I used to spend an embarrassing amount of money on takeaway. Not because I loved it — honestly, most of it was mediocre — but because by 6pm I was too tired and hungry to think about cooking. Sound familiar?

Meal prepping changed that for me. Not the Instagram version where everything is in matching containers with colour-coded labels. The messy, practical, “I just need to eat something decent this week” version. Here’s how to get started without overcomplicating it.

Start With Just Three Meals

The biggest mistake beginners make is trying to prep every single meal for the entire week on a Sunday afternoon. That’s a recipe for burnout, not food. Start with three. Pick three dinners, make enough for leftovers, and you’ve covered most of your weeknights. Lunches can be last night’s dinner reheated. Breakfasts can be something simple you throw together in the morning.

Three meals. That’s your starting point.

Pick Recipes That Scale

Not every meal lends itself to prepping. Stir-fries get soggy. Salads wilt. Crispy things go soft. What works brilliantly are things like curries, stews, grain bowls, casseroles, soups, and pasta bakes. Anything that reheats well and actually tastes better the next day.

Here’s my go-to starter list:

  • Chicken and vegetable curry — freezes beautifully, pairs with rice
  • Beef chili — makes a massive batch, works over rice, in wraps, or on its own
  • Roasted vegetable and grain bowls — cook a big tray of veggies, a pot of quinoa or rice, portion it out
  • Pasta sauce — make a huge pot of bolognese and freeze half

These aren’t glamorous. They’re reliable. And reliability is what keeps you meal prepping past the first week.

The Shopping List Strategy

Before you go shopping, check what you already have. Then write a list based on your three recipes. Buy only what’s on the list. This sounds obvious, but the number of times I’ve come home with random ingredients because they “looked good” and then let them rot in the fridge… don’t be like past me.

Also, buy in bulk where it makes sense. Rice, pasta, canned tomatoes, beans, frozen vegetables — these are your staples and they don’t go off quickly.

Batch Your Cooking

Here’s the actual prep part. Pick one day — Sunday is classic, but any day works — and block out about two to three hours. Put on a podcast or some music. Cook all three meals at once, or at least get components ready.

A typical session for me looks like this:

  1. Get rice or grains cooking (passive — just let it sit)
  2. Chop all the vegetables for everything
  3. Get a curry or stew simmering on the stove
  4. Roast a tray of vegetables in the oven
  5. Brown meat for the chili or bolognese

By the time the rice is done, everything else is either cooking or close to finished. It’s way more efficient than cooking from scratch every single night.

Containers Matter (A Little)

You don’t need fancy containers. But you do need containers that seal properly and stack well in the fridge. Glass is great if you want to microwave without transferring.

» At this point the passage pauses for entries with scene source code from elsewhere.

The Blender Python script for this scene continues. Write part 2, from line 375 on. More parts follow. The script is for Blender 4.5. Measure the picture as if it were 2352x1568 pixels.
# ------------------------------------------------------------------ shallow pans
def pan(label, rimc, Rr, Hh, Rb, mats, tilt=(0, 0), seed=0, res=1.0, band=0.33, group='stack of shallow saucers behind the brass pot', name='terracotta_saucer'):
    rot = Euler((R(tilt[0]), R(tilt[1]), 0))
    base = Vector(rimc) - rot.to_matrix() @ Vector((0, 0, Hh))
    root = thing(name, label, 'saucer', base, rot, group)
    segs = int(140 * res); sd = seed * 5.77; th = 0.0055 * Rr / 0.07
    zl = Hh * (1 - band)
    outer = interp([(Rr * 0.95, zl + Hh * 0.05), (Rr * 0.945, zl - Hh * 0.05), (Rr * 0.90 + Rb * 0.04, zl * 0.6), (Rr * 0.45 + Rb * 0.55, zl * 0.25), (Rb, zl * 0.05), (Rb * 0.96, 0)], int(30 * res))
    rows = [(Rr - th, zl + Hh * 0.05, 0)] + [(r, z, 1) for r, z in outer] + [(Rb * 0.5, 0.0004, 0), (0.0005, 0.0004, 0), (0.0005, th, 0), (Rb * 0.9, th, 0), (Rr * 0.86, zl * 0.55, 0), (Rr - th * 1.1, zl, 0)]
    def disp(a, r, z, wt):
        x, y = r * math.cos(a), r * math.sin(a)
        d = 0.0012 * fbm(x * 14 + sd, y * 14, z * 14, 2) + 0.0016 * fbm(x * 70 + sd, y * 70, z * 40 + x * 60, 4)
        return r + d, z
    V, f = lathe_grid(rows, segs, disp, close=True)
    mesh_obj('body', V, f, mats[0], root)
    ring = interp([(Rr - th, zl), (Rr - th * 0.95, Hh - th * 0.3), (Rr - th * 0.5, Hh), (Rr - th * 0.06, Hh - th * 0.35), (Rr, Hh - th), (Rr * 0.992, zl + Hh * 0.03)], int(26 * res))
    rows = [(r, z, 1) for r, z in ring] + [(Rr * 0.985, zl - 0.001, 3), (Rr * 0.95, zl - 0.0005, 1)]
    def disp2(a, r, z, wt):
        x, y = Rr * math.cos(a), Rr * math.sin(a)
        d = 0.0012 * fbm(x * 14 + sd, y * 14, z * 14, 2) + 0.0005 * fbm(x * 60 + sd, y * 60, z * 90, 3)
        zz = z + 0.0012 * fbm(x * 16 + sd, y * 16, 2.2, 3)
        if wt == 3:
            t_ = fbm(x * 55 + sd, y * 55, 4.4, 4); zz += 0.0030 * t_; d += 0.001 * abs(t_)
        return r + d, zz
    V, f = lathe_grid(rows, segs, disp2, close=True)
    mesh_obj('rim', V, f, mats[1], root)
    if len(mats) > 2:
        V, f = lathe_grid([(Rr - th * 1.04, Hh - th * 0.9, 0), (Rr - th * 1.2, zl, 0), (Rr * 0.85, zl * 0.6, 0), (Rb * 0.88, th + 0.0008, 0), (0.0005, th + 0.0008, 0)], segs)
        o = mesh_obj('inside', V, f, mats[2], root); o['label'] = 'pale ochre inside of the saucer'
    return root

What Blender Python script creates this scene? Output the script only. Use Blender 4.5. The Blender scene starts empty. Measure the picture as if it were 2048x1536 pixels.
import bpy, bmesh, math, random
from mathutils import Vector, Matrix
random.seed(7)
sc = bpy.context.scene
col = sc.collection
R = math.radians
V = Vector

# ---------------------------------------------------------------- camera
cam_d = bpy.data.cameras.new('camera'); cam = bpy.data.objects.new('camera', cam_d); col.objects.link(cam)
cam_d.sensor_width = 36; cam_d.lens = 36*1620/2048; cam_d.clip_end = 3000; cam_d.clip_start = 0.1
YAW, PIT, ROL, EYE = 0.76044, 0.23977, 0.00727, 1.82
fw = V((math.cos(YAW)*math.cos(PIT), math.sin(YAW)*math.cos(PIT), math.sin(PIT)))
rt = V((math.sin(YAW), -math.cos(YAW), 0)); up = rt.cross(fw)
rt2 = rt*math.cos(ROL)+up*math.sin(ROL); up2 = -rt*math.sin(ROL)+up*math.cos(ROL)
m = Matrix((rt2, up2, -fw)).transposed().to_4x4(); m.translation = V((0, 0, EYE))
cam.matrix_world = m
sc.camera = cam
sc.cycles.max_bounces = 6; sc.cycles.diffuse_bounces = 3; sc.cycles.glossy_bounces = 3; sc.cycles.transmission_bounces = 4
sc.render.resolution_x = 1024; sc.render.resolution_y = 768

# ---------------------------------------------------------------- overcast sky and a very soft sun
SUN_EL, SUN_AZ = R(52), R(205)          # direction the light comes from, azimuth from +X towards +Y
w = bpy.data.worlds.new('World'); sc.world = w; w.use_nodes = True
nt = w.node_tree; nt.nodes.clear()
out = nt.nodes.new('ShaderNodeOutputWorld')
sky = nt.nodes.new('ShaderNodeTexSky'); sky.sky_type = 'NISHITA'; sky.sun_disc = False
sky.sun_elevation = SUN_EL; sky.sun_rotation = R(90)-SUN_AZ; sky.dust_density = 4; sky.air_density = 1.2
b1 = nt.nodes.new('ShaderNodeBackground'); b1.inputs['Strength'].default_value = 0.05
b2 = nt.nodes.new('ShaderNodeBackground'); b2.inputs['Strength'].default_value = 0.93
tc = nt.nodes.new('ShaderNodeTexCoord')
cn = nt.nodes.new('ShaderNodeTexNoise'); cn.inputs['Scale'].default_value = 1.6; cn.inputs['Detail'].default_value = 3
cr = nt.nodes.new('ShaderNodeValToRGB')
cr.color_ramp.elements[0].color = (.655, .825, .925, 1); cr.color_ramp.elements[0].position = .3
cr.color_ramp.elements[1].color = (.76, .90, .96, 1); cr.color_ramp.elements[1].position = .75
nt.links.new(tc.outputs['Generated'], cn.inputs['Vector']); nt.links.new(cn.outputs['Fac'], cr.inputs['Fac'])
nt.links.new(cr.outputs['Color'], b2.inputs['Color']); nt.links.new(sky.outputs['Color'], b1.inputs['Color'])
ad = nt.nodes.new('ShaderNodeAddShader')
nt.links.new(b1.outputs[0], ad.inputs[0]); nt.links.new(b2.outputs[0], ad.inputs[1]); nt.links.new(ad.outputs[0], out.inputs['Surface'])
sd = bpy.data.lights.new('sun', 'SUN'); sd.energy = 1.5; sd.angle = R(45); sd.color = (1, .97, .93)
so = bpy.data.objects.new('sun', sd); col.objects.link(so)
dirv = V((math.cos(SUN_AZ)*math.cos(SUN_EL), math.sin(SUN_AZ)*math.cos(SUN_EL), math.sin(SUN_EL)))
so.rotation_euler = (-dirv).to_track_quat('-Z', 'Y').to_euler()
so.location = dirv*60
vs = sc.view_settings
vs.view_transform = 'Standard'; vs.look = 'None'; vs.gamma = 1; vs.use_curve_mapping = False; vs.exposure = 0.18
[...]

BPA-free plastic works fine too. Get a set of the same size so they actually stack, and label them with masking tape and a marker if you’re prepping more than one meal.

How Long Does Prepped Food Last?

In the fridge, most cooked meals are good for three to four days. In the freezer, they’ll last months. My approach is to keep three to four days’ worth in the fridge and freeze the rest. Pull something out of the freezer the night before, and it’s thawed and ready to reheat by dinner time.

Won’t I Get Bored?

Maybe. But you also get bored ordering the same three things from Uber Eats, and at least this way you’re saving money. The trick is to rotate your recipes every couple of weeks. Keep a running list of meals that worked well, and cycle through them.

Also, sauces and toppings do a lot of heavy lifting. The same roasted chicken and vegetables tastes completely different with sriracha versus tzatziki versus chimichurri. Don’t underestimate condiments.

The Honest Benefits

After about a month of consistent meal prepping, here’s what I noticed: I spent roughly forty percent less on food. I ate more vegetables. I stopped the nightly “what should I eat” decision fatigue. And weeknight evenings felt longer because I wasn’t spending forty-five minutes cooking and cleaning.

It’s not glamorous. It doesn’t photograph well. But it works. And that’s really the whole point.

Start this week. Pick three meals. Make a list. Cook on Sunday. See how it feels. You can always stop if you hate it — but I’m betting you won’t.